Real Estate Industry News

After nearly five years on the market, a landmarked townhouse on New York’s Upper East Side recently sold for more than $20 million off its initial $35 million asking price, reflecting a pricing balance in the city’s townhouse market.

The Georgian-style townhouse, designed by Mott Schmidt in 1928 and known as the Emily Trevor Mansion, was landmarked in 1974.

Realistic pricing and properly staging the home contributed to ushering in the sale, says Randall Gianopulos of Sotheby’s International Realty, who co-listed the property with Stan Ponte. The sale closed at the beginning of February for $14.3 million.

The median sale price of an Upper East Side townhouse in 2019 was $9.2 million, according to Jonathan Miller, chief executive of Manhattan appraisal firm Miller Samuel, which recently compiled a townhouse report for Douglas Elliman Real Estate.

In fact, in 2019, there was a nearly 11% difference between the asking price and the price at contract for townhouses, the widest it has been since 2009, according to Miller.

“That means that the seller had to travel a lot farther to meet the buyer than any time since the financial crisis,” Miller says. “The luxury market, over the last three or four years, has been plagued by aspirational pricing, the term I use to describe something that doesn’t have a connection to market conditions. This has been going on in the high end of the market since 2015 or 2016. Just now, we’re seeing sellers capitulate to actual market conditions.”

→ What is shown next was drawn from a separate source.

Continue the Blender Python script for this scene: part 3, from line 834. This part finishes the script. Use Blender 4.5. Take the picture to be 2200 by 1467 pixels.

Though the 25-foot-wide townhouse was extensively renovated in 2010 with modern elements, including a SieMatic kitchen and fifth-floor atrium that includes a gym, steam shower and sauna, the home needed to be staged to attract the right buyer, who would appreciate the mix of old and new, Ponte says.

“In the market we’re in, staging of a property to the luxury buyer is more important than ever,” Ponte says. “Because so much of a luxury market is used to new construction, buyers who may be looking at a $15 to $20 million townhouse, they are really being catered to.”

The agents, who were the third firm to represent the property, bringing it to the market for $23.5 million in August 2017, digitally staged the home initially, but it was difficult for buyers to understand the merging of 18th-century English and contemporary design, they said.

“Most of the buyers who came in after seeing the digital staging were surprised to see the white modern kitchen and an old fashioned dining room,” Gianopulos says.

Then they brought in well-known designer Meridith Baer to physically stage the house in mid-2019.

Last September, they dropped the asking price to $16.5 million and the home went into contract in early December.

“By the time November and December came around, buyers who had been taking a wait and see attitude began to really make decisions,” Ponte says. “It’s a small market of townhouse buyers,” Ponte says. “The buyers certainly want to fall in love with it.”